Genre: Sports Fiction

Age Level: 14 and up

# of Pages: 246 p.

RAC Book: Yes

Peak was named Peak due to his parents’ love of mountain climbing. They have long since separated and he almost never sees his father, who leads expeditions up Mt. Everest. Peak loves to climb, however, and gets the idea to climb skyscrapers in New York since there are no mountains. After several successful attempts he is caught and there is a media frenzy. He faces several charges and is looking at three years in jail when his father unexpectedly arrives and offers to take him away and pay a huge fine. The judge likes the idea of Peak being out of sight and agrees. Peak’s father has other intentions for him, however, and Peak soon learns that if he goes along with his father’s plan he will not only help his mountain climbing business, but have one of the most difficult and exhilarating times of his life.

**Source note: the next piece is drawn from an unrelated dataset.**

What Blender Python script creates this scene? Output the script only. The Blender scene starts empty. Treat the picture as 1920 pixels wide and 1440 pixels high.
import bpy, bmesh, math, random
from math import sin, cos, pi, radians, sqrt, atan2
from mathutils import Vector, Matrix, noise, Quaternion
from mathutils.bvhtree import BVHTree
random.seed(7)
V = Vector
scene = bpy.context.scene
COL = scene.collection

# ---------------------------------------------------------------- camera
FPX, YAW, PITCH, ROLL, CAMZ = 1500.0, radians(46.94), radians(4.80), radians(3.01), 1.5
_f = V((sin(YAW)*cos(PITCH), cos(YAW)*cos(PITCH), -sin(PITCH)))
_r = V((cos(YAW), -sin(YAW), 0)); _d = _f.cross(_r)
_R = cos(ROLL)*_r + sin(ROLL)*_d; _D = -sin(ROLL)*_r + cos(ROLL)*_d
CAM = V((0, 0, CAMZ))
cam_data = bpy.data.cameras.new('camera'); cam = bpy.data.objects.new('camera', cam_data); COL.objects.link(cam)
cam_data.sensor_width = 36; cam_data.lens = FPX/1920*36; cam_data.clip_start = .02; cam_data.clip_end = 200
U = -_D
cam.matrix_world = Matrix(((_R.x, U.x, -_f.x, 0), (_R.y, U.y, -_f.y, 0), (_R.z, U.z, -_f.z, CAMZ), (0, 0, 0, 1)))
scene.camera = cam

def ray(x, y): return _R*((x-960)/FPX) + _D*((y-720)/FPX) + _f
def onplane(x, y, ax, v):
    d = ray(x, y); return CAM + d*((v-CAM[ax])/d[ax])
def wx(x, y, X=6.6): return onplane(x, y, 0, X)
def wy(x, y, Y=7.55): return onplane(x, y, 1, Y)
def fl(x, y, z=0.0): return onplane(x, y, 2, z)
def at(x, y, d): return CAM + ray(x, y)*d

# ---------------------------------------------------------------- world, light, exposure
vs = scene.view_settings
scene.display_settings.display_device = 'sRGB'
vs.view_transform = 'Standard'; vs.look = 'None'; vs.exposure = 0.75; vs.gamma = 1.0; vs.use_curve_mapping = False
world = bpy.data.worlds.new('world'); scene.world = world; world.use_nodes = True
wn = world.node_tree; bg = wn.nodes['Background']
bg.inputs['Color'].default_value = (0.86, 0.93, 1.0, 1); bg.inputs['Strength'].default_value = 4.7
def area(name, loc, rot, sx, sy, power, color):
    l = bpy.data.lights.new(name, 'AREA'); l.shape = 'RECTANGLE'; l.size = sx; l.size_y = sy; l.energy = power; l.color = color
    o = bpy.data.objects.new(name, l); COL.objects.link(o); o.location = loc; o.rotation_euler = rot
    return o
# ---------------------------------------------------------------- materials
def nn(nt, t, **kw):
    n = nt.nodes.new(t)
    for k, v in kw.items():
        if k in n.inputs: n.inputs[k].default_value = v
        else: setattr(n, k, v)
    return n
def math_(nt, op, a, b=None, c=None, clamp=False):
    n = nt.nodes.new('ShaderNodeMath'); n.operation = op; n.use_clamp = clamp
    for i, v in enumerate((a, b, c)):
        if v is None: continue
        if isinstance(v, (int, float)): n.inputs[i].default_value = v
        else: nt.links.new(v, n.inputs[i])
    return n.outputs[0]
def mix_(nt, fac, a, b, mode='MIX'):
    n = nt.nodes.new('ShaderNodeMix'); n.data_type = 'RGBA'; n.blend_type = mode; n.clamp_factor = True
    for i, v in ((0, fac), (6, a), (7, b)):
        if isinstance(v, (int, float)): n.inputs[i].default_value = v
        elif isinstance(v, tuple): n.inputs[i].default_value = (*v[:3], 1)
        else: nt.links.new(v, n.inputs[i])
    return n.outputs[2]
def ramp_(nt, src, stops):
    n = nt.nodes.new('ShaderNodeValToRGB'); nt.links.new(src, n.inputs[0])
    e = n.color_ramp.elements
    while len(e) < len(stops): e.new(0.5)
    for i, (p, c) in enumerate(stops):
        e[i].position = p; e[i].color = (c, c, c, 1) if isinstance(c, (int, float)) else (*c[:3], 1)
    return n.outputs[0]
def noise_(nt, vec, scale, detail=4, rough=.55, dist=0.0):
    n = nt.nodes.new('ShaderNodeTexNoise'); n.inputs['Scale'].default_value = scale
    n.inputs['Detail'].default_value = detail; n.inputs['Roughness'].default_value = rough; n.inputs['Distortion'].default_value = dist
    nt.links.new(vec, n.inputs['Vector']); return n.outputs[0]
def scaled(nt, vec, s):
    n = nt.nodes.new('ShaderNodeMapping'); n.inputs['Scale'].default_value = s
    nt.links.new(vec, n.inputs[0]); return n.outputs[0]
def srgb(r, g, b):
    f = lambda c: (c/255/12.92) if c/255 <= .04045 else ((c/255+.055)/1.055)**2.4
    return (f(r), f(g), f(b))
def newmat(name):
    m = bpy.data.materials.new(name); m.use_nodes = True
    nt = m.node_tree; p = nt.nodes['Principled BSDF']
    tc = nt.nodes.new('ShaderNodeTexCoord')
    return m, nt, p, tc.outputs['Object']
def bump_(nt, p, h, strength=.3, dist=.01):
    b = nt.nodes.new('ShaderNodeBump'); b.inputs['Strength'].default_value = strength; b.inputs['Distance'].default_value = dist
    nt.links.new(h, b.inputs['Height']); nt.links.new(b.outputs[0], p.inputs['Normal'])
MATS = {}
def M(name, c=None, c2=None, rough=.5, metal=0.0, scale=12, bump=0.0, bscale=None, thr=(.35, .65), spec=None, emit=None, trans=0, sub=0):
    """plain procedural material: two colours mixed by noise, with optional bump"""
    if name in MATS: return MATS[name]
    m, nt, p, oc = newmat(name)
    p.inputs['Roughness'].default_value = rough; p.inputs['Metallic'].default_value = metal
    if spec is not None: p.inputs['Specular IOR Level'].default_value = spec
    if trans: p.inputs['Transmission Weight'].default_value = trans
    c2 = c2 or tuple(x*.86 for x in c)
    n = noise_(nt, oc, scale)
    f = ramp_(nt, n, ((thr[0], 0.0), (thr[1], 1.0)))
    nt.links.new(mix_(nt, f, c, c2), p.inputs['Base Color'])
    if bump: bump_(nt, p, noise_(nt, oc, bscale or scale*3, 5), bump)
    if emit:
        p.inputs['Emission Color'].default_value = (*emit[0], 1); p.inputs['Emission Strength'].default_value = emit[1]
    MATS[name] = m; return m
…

This story has everything sports fiction fans love. It has drama, suspense, action, interesting details, and well-developed characters. Mountain climbing is not a subject often tackled by young adult writers, which makes this story that much more interesting. The details are specific and help anyone regardless of experience in this sport learn what it takes to climb high and difficult mountains. Peak’s motivations and desires also help the reader to understand why he feels he needs to climb all the time. Recommended for sports fiction readers, but all will enjoy.